-------- Task material --------

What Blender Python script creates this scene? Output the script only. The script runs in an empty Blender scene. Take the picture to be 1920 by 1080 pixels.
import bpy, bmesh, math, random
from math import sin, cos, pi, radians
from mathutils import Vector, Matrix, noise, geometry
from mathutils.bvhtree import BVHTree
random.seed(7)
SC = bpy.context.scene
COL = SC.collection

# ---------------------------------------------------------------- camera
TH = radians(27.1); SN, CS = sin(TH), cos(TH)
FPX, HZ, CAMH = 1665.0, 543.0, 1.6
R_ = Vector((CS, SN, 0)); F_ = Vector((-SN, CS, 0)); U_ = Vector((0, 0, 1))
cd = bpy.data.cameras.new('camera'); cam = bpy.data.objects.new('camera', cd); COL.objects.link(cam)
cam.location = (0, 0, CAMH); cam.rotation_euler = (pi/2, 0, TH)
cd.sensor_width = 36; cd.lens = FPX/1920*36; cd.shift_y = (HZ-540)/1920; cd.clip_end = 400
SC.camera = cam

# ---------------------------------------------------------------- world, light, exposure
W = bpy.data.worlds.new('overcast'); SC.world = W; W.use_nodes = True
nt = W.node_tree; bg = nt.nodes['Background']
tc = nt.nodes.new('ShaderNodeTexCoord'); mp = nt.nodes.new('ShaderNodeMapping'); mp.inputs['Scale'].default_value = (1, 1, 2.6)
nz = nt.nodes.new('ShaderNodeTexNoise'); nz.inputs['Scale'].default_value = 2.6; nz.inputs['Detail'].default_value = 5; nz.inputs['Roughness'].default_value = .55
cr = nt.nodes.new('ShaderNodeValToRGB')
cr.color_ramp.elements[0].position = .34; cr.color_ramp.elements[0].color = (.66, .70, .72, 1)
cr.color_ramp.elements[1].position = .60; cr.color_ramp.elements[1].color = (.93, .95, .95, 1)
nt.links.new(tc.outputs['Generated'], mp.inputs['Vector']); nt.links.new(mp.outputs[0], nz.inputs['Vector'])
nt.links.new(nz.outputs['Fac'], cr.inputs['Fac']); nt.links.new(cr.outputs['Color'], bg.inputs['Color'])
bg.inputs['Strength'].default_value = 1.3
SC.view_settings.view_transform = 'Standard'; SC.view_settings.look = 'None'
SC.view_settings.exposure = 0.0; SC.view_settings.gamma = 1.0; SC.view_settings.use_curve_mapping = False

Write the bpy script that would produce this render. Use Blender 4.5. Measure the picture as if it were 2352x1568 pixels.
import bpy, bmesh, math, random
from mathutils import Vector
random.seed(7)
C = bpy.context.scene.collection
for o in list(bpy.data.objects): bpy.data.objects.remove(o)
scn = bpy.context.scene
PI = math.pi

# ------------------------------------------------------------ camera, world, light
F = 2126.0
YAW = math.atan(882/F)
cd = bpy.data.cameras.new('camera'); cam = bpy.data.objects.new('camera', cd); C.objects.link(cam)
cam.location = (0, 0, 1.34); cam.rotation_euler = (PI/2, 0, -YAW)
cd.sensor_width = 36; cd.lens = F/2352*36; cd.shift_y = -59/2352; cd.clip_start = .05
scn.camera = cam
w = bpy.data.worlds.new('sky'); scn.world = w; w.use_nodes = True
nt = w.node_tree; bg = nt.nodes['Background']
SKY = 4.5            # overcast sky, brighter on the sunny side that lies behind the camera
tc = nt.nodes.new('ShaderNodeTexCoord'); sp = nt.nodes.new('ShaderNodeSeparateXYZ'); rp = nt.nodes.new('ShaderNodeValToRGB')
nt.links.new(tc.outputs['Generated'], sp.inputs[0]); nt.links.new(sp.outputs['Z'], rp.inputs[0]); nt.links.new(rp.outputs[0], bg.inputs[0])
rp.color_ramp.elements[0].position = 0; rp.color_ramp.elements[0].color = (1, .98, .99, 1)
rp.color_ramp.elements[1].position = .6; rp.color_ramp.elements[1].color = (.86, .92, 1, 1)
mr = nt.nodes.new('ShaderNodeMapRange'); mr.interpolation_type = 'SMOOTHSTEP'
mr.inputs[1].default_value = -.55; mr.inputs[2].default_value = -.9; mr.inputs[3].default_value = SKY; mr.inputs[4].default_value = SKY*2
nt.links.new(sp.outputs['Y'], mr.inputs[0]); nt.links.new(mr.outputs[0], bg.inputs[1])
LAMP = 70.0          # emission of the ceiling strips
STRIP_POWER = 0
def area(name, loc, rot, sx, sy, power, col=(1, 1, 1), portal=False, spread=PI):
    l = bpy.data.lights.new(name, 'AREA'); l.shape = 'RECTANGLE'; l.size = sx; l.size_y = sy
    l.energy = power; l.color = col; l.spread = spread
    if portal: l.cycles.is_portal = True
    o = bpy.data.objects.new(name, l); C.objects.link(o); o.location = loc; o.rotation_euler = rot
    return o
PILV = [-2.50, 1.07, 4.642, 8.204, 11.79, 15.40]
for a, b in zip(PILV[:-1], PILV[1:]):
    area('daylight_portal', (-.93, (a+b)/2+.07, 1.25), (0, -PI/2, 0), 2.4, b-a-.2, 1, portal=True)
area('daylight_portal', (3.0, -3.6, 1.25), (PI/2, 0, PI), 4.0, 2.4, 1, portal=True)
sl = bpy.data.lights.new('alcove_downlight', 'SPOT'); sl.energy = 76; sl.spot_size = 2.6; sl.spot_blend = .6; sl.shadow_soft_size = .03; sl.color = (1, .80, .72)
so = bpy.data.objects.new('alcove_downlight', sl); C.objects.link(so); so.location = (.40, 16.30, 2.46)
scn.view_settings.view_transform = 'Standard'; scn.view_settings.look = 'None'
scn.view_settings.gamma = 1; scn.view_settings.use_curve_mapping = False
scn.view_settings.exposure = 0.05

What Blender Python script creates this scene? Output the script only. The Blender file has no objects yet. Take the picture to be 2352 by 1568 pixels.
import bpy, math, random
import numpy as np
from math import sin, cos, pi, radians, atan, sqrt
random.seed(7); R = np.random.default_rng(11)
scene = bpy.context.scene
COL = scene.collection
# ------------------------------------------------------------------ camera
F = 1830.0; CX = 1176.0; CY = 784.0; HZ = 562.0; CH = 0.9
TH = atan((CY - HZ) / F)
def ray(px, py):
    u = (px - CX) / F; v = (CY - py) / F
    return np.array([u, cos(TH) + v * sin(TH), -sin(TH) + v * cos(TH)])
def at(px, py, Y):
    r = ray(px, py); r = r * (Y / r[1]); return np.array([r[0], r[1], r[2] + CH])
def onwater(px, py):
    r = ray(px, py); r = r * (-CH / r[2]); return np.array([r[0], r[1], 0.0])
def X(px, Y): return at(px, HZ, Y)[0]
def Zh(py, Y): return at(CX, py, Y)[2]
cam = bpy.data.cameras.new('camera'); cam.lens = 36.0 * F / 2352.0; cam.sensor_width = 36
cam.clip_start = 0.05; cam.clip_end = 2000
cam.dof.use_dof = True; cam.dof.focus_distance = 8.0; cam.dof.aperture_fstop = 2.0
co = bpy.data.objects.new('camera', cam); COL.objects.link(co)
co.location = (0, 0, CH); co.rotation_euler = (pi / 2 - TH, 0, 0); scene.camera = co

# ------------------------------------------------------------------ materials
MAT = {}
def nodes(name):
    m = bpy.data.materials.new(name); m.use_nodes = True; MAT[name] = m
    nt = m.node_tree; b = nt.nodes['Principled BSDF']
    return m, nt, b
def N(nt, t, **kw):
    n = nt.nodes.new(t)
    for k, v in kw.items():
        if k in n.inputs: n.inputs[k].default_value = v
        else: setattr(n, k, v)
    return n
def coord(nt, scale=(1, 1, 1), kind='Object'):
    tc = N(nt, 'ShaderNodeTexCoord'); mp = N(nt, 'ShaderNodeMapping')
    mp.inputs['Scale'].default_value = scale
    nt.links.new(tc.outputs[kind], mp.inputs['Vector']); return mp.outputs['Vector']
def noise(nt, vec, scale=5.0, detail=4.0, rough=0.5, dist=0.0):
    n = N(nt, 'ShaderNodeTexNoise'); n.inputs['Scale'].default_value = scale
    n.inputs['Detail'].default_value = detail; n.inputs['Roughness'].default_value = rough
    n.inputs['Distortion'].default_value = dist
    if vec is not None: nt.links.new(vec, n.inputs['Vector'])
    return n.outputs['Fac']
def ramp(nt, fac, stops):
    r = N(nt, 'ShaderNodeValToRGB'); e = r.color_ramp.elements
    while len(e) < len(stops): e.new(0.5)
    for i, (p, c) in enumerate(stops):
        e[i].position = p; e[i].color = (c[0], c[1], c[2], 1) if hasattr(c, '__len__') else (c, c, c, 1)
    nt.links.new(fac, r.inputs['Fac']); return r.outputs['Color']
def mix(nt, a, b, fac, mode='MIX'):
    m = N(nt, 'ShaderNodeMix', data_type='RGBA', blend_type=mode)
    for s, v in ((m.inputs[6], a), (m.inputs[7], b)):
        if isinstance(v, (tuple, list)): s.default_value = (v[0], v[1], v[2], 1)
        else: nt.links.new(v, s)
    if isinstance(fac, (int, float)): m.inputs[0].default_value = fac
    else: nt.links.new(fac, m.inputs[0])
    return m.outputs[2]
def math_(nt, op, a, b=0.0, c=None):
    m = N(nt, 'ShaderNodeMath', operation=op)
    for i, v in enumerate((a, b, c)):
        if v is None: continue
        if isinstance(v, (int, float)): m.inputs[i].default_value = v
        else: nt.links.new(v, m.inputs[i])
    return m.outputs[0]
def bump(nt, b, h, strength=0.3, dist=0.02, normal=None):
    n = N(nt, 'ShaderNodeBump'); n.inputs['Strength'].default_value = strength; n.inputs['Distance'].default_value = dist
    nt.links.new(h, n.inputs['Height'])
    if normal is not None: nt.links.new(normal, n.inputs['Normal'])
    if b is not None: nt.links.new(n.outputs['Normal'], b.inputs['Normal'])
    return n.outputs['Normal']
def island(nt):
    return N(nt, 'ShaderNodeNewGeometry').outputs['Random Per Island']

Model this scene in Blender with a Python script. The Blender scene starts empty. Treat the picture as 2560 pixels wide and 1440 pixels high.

--------

All lines above from the one containing "by 1568 pixels." to the one containing "co.location = (0, 0, CH);" must be repeated exactly, both lines included, and no others.

Reply:
What Blender Python script creates this scene? Output the script only. The Blender file has no objects yet. Take the picture to be 2352 by 1568 pixels.
import bpy, math, random
import numpy as np
from math import sin, cos, pi, radians, atan, sqrt
random.seed(7); R = np.random.default_rng(11)
scene = bpy.context.scene
COL = scene.collection
# ------------------------------------------------------------------ camera
F = 1830.0; CX = 1176.0; CY = 784.0; HZ = 562.0; CH = 0.9
TH = atan((CY - HZ) / F)
def ray(px, py):
    u = (px - CX) / F; v = (CY - py) / F
    return np.array([u, cos(TH) + v * sin(TH), -sin(TH) + v * cos(TH)])
def at(px, py, Y):
    r = ray(px, py); r = r * (Y / r[1]); return np.array([r[0], r[1], r[2] + CH])
def onwater(px, py):
    r = ray(px, py); r = r * (-CH / r[2]); return np.array([r[0], r[1], 0.0])
def X(px, Y): return at(px, HZ, Y)[0]
def Zh(py, Y): return at(CX, py, Y)[2]
cam = bpy.data.cameras.new('camera'); cam.lens = 36.0 * F / 2352.0; cam.sensor_width = 36
cam.clip_start = 0.05; cam.clip_end = 2000
cam.dof.use_dof = True; cam.dof.focus_distance = 8.0; cam.dof.aperture_fstop = 2.0
co = bpy.data.objects.new('camera', cam); COL.objects.link(co)
co.location = (0, 0, CH); co.rotation_euler = (pi / 2 - TH, 0, 0); scene.camera = co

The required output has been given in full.